The new iteration of the XFL pro football league will launch in February. The idea of giving fans more football at the end of the NFL season has been around for a while—and it’s never really stuck. But the original incarnation of the XFL, which shut down after just one season in 2001, came closer to finding an audience than any other attempt had in decades, and there’s legitimate hype for the league’s 2020 rebirth.

A high-profile sports executive is running the show—former Oilers quarterback Oliver Luck, who went on to leadership roles at the Houston Sports Authority and the NCAA—and the league has the financial backing of WWE’s Vince McMahon. They’ve hired big-name coaches to lead the eight teams—longtime Oklahoma coach Bob Stoops is the boss in Dallas—and look to be recruiting NFL backup-level talent.

To make the league more than just a curiosity, they need viewers to build the sort of deep emotional ties that compel fans to want to wear jerseys of men they’ve never met and to feel terrible for an entire week after a player misses a field goal or drops a pass.

The first step to creating fanbases is with team names and logos, which were unveiled on Wednesday. Both Houston and Dallas managed to emerge with their dignity more or less intact. (The Tampa Bay Vipers and Los Angeles Wildcats, whose logos were presumably designed by contractors hired off Fiverr, and whose names appear to have been randomly selected from a list of animals, weren’t so lucky.)  So without further ado, let’s meet the teams.

As far as team identities go, “Renegades” and “Roughnecks” aren’t bad. “Renegades” sounds like “we’re gonna kick your ass,” which isn’t a bad sentiment to convey as a football team. (New York and D.C. got “Guardians” and “Defenders,” respectively, which are both more passive.) “Roughnecks,” of course, is a nod to the oil industry—and the team’s logo is a clear reference to the Houston Oilers, which people in the city still seem to identify with more than they do the Texans.

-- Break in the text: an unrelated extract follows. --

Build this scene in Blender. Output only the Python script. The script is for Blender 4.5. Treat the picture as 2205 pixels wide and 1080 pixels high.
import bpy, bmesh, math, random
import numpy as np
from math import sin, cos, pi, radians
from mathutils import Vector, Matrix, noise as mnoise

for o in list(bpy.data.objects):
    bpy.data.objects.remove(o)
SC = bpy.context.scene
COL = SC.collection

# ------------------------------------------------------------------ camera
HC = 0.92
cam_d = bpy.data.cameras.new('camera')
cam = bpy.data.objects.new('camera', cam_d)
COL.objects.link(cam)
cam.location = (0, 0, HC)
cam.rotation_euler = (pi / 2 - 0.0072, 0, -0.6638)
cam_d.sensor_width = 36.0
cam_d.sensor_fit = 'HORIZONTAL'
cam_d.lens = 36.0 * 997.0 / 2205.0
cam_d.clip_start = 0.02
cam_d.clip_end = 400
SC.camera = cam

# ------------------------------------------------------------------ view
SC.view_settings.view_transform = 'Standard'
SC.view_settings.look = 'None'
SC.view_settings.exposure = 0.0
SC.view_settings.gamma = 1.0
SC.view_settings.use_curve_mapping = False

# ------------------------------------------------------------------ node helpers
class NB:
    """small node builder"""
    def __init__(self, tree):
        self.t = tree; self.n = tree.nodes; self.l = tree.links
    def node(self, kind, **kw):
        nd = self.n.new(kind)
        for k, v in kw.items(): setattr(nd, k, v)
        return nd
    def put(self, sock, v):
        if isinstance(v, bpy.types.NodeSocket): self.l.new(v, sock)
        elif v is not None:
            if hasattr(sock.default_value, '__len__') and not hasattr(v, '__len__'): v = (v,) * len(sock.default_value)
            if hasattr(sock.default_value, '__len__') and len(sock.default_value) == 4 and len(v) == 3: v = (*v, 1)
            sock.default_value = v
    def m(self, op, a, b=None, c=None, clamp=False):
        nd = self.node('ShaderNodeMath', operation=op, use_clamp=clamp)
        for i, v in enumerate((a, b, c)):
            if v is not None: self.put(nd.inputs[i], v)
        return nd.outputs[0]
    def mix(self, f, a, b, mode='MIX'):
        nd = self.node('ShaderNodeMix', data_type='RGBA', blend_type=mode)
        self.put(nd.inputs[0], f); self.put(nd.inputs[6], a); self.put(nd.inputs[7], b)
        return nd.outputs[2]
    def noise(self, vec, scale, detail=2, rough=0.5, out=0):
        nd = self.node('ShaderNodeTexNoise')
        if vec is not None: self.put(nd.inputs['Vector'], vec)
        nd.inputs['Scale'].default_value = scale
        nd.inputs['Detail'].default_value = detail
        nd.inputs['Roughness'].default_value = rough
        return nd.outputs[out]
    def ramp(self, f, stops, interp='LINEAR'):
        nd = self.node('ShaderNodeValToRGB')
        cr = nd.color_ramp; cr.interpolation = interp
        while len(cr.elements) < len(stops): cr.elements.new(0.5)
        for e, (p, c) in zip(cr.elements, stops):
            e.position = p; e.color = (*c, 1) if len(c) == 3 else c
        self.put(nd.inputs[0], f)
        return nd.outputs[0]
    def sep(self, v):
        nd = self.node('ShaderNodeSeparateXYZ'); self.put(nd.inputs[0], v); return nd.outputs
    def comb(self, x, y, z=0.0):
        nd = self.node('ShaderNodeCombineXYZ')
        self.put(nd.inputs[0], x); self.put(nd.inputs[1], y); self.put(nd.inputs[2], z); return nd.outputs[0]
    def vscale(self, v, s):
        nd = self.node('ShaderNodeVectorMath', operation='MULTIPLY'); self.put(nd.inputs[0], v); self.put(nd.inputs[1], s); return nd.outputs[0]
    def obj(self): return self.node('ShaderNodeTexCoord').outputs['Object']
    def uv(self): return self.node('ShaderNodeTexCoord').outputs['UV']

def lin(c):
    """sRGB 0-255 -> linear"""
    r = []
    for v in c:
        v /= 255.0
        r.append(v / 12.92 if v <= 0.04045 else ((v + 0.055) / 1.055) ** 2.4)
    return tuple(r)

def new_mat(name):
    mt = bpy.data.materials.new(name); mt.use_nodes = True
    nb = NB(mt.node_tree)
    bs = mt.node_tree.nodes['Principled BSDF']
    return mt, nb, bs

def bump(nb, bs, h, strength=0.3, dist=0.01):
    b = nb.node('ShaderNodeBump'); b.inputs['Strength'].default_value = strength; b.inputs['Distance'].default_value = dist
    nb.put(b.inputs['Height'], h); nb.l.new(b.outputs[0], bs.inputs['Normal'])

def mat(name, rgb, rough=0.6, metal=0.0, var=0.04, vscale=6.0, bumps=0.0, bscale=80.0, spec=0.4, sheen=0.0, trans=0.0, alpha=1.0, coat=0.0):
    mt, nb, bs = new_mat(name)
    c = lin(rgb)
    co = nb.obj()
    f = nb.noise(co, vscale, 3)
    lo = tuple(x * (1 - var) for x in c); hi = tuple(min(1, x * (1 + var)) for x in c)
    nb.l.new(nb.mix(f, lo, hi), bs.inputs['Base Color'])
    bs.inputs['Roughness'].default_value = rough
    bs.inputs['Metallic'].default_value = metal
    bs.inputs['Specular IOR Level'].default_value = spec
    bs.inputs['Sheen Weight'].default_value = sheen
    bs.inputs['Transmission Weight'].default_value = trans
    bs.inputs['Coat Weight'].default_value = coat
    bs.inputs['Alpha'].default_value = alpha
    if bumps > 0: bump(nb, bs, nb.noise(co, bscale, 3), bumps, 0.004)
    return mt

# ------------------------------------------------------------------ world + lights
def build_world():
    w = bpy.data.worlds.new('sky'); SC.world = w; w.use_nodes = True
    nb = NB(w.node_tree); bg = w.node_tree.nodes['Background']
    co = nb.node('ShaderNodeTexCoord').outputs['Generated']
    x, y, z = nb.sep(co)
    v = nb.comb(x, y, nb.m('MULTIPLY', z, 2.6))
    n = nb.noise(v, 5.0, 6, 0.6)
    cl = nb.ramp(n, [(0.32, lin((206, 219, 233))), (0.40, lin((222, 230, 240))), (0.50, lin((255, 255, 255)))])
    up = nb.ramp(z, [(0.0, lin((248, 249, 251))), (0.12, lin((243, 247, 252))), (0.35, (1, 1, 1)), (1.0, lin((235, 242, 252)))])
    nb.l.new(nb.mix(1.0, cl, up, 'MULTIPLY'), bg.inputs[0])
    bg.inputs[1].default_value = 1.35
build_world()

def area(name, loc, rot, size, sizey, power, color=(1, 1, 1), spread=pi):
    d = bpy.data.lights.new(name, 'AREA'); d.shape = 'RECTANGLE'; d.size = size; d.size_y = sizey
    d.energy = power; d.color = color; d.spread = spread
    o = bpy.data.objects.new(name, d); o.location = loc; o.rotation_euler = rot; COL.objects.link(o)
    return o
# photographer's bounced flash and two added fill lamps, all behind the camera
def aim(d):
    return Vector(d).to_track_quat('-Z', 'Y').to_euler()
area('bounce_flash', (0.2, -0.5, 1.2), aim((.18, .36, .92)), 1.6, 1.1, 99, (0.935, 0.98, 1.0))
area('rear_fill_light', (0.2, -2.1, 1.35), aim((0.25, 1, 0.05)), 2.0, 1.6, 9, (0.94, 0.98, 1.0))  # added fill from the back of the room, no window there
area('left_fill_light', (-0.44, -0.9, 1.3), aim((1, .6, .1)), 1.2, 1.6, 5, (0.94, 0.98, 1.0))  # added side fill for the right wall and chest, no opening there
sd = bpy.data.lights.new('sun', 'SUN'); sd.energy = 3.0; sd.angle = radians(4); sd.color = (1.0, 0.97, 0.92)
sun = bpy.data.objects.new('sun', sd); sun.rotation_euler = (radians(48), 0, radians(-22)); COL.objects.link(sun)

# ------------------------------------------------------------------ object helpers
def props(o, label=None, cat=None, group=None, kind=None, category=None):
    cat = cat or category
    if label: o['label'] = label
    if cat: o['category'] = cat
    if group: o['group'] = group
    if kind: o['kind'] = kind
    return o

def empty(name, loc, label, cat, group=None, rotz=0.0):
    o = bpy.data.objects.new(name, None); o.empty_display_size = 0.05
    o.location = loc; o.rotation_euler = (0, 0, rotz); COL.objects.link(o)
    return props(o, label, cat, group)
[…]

The Renegades’ logo is more generic. It looks like a bandit with a mask and spooky red eyes, here to ride that horse to the end zone till he can’t no more—but he certainly beats the Seattle Dragons logo, featuring a dragon spitting an itty-bitty flame. You could pretty much call any team the “Renegades,” and nobody would bat an eye, though, which is probably why they made the announcement with this poem attempting to tie the branding to the city of Dallas:

Deep in the heart of Texas…

…beats a different kind of pulse.

A spirit untamed.

A swagger that can’t be denied.

Where big meets bold meets badass.

This is outlaw country, inside the lines.

This is hell on wheels, between hash marks.

This is their home on the range.

The Dallas Renegades. Raising hell.

Calling a football field “outlaw country” feels a little try-hard, but it could be worse. Houston got a better deal though. “Roughnecks” is an objectively good name for a team in the city, both because it allows them to nod to the Oilers without getting sued by the Adams/Strunk family, and because it’s a tough-guy name that wouldn’t make sense in most other cities. Here are the words they used to try to get potential fans fired up:


Rippling with heat.

Railing against fatigue.

Unceasing and often unseen, they labor deep in the trenches.

Mercenaries in the muck.

Brawlers in blackened dirt.

Not just for three hours.

Not just when the lights are bright.

These are the scratching, grinding, never-bending few.

The Houston Roughnecks. Going to work for you.

That language sounds a tad sexual (“rippling with heat,” “scratching, grinding, never-bending”), though perhaps unintentionally so. The Roughnecks have to win over fans despite being coached by June Jones, whose career winning percentage in the NFL is .380, and whose NCAA career at SMU ended with him resigning two games into the 2014 season after being outscored 88-6 in those matchups. The on-field product might be a question mark, but if you’re into “brawlers in blackened dirt,” well, yahtzee!

In any case, the XFL names and logos range in quality from “pretty bad” to “pretty good,” along with one that’s either sublime or stupid (the St. Louis Battlehawks, because naming a team after a regular ol’ bird of prey without a fighting word in front of it just didn’t sound hard enough). Still, subtlety isn’t what anyone should expect from the XFL. At least this time the entire field doesn’t force players to suffer the indignity of saying things like, “I am the punter for the Los Angeles Xtreme” to people they just met, or to write the words “Memphis Maniax” on their tax returns.

Whether anyone’s actually going to watch this league—just as they didn’t watch the AAF, the USFL, the FXFL, the WFL, or the first incarnation of the XFL before it—is still an open question. Now at least we know which teams we may or may not remember exist six months from now.